EVANS, PRESTON, and FAVILLE, JJ., concur.
Dissenting Opinion
I cannot agree to the conclusion of the majority. The facts recited in the majority opinion as to the title are substantially correct. Appellants' grantors were contingent remaindermen, and held no other title to the land. The contract required them to furnish an abstract showing a good and sufficient title. The abstract disclosed the defects in the title; but these were not, in fact, known to appellants. On the contrary, they appear to have been assured by the opinion of an abstracter to whom they submitted the abstract for examination, that the title was good. When the mortgage executed in part payment of the purchase price came due, and appellants undertook to negotiate a loan with a third party for the purpose of securing the money with which to pay it, they learned for the first time the facts concerning the title. Instead of rescinding the contract, as they then had a right to do, they entered into an agreement with appellees for an extension of the loan for another five years. Upon failure to pay the interest on the note, this action was commenced, to foreclose the mortgage. Appellants set up the defects in the title which disclosed the inability of appellees to perfect it in any way, offered to place them in statu quo, and prayed a cancellation of the deed and the rescission of the contract.

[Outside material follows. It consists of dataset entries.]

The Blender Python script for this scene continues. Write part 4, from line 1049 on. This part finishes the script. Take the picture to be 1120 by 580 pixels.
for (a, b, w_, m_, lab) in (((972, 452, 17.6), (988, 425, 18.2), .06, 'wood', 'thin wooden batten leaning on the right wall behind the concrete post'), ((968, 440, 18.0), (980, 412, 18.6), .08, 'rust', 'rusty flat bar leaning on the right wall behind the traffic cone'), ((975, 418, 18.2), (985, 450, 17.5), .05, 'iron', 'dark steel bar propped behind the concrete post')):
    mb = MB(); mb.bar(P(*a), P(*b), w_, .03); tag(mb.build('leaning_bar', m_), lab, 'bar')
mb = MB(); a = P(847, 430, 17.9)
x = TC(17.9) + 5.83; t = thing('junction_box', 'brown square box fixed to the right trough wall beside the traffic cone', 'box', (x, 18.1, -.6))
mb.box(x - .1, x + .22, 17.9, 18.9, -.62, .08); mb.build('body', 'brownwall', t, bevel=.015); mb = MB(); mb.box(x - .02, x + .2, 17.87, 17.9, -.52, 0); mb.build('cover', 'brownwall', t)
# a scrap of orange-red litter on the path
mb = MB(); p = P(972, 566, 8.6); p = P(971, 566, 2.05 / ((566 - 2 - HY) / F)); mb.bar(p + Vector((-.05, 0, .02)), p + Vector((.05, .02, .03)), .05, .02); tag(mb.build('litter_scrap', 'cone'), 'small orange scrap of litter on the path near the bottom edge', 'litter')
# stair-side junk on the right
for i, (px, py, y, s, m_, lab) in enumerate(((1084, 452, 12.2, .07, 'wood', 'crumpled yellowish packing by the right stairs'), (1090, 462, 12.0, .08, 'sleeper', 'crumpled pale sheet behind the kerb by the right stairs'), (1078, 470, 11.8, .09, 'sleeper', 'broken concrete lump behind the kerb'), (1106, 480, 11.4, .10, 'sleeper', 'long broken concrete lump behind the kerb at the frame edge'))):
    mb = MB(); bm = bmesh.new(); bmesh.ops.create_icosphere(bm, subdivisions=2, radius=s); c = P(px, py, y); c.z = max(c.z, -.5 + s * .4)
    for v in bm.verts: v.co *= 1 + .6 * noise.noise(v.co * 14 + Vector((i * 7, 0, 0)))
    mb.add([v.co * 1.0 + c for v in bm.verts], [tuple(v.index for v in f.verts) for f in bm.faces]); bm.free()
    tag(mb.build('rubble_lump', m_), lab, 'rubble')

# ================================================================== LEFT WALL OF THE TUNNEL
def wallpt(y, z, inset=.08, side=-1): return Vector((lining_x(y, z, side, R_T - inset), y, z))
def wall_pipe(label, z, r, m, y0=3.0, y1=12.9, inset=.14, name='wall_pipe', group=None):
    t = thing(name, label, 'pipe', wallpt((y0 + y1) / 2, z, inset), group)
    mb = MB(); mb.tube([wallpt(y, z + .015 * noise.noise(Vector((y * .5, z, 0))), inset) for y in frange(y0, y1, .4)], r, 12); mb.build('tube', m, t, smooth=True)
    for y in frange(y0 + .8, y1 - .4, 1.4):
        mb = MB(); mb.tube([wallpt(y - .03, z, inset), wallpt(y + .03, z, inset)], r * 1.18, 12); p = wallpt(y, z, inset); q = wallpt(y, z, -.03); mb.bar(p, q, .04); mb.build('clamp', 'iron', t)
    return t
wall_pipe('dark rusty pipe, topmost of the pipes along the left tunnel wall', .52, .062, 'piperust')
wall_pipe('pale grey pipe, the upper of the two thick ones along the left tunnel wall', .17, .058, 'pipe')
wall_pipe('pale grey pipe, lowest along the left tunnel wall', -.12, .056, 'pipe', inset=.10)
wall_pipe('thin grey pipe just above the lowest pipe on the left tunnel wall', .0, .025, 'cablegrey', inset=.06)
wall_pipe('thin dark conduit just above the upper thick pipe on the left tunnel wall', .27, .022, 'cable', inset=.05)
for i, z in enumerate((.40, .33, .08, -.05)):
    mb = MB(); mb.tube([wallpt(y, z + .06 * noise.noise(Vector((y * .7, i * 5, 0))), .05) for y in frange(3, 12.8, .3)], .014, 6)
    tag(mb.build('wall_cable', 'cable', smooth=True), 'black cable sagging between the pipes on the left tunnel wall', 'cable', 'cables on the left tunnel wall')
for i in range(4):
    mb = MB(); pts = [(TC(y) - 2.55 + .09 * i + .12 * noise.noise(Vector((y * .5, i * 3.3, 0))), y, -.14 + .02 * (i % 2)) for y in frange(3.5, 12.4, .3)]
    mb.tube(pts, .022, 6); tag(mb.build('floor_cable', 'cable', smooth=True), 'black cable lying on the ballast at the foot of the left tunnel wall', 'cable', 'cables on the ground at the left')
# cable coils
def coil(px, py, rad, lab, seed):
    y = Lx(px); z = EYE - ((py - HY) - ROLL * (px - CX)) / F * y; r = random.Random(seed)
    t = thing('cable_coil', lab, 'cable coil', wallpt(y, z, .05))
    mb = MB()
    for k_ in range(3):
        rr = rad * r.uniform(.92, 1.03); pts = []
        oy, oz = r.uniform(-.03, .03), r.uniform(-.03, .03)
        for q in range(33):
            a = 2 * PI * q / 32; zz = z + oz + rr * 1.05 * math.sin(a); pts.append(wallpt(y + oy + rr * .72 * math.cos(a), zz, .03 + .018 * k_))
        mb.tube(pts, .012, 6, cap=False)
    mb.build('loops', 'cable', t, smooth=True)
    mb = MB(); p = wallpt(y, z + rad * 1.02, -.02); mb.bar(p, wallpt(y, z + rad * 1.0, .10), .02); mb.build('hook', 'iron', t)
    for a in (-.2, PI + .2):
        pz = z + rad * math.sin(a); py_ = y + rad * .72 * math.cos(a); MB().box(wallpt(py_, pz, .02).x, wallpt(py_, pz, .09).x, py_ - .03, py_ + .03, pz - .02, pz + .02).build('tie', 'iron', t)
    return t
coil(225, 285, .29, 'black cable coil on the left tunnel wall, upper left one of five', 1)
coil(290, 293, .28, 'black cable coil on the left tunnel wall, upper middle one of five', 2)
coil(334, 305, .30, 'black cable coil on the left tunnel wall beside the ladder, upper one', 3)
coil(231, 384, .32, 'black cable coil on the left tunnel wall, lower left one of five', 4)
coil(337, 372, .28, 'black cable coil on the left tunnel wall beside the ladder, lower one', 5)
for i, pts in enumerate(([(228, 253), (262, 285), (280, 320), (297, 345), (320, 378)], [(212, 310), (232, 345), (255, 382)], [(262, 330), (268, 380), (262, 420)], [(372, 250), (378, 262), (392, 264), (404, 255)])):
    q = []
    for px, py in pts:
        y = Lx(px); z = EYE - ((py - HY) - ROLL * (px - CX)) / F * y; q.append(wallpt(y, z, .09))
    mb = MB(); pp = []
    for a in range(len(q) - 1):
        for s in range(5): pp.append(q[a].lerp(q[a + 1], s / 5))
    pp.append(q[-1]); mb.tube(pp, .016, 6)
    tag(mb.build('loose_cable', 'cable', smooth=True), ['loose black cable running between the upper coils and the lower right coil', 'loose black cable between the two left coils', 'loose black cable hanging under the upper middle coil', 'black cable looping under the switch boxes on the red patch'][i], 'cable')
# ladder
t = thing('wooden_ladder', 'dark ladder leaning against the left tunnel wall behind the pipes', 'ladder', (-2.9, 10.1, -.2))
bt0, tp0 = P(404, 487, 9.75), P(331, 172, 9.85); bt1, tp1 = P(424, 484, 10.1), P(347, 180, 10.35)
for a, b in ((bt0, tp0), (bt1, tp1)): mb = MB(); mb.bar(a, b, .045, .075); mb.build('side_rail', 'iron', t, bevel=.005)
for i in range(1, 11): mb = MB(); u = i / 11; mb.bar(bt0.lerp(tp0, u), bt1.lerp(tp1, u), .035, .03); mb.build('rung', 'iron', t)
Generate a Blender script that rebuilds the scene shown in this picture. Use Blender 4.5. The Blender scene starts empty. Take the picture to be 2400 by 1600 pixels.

It is conceded by the majority that mere lapse of time for less than the statutory period does not justify a plea of laches. Indeed, as stated in 21 Corpus Juris 215, it is a familiar rule that:
"Where, however, plaintiff comes into equity, not for the creation or establishment of an executory right, but for the *1189 mere protection of an executed or vested legal right, the doctrine of laches has little, if any, application. The rule here applied is that, unless the statutory period of limitations has run, or sufficient time has elapsed to create a presumption of grant, no mere delay is a bar to equitable relief in support of the legal right, and that plaintiff is precluded from relief only by such conduct as creates an abandonment of the legal right itself, or an estoppel to assert it against defendant."
The position of appellants in the case before us is that of cross-petitioners, seeking affirmative relief. I will concede that, if appellants purchased only such interest as their grantors possessed in the land, and same was conveyed to them, they cannot complain, no matter how imperfect the title may in fact be. This they did not do. The duty rested upon appellees to convey to them a good title, which duty was an affirmative and continuing one. It was not terminated by the execution of a deed with covenants of seizin and warranty.
The theory of the majority, based upon the alleged merger of the contract in the deed, that appellants were deprived of every remedy except the precarious one of, sometime in the future, after the death of their grantors, maintaining an action against their estate on the covenants of the deed, provided, of course, that an ouster has taken place, does not appeal to me as sound. The doctrine of merger as here enunciated goes too far. The deed did not merge all the terms of the contract. Huxford v. Trustees,
The obligations of the parties under the contract were mutual. Appellees failed almost wholly to perform on their part, and I am unwilling to hold that appellants are deprived of relief in equity because of the mere lapse of time, and nothing more. There may have been some depreciation in land values after 1919; but appellees were at all times conscious of their failure to comply with their requirement, and that their deeds carried with them little more than a mere right of possession. I think appellants should have been permitted to rescind the contract. If this cannot be, then I can perceive no objection to placing a provision in the decree suspending the right of execution until the title has been perfected in appellants, upon condition, however, that appellants pay the interest on the mortgage at the rate of six per cent, and keep the taxes paid on the land.
ARTHUR, C.J., joins in this dissent.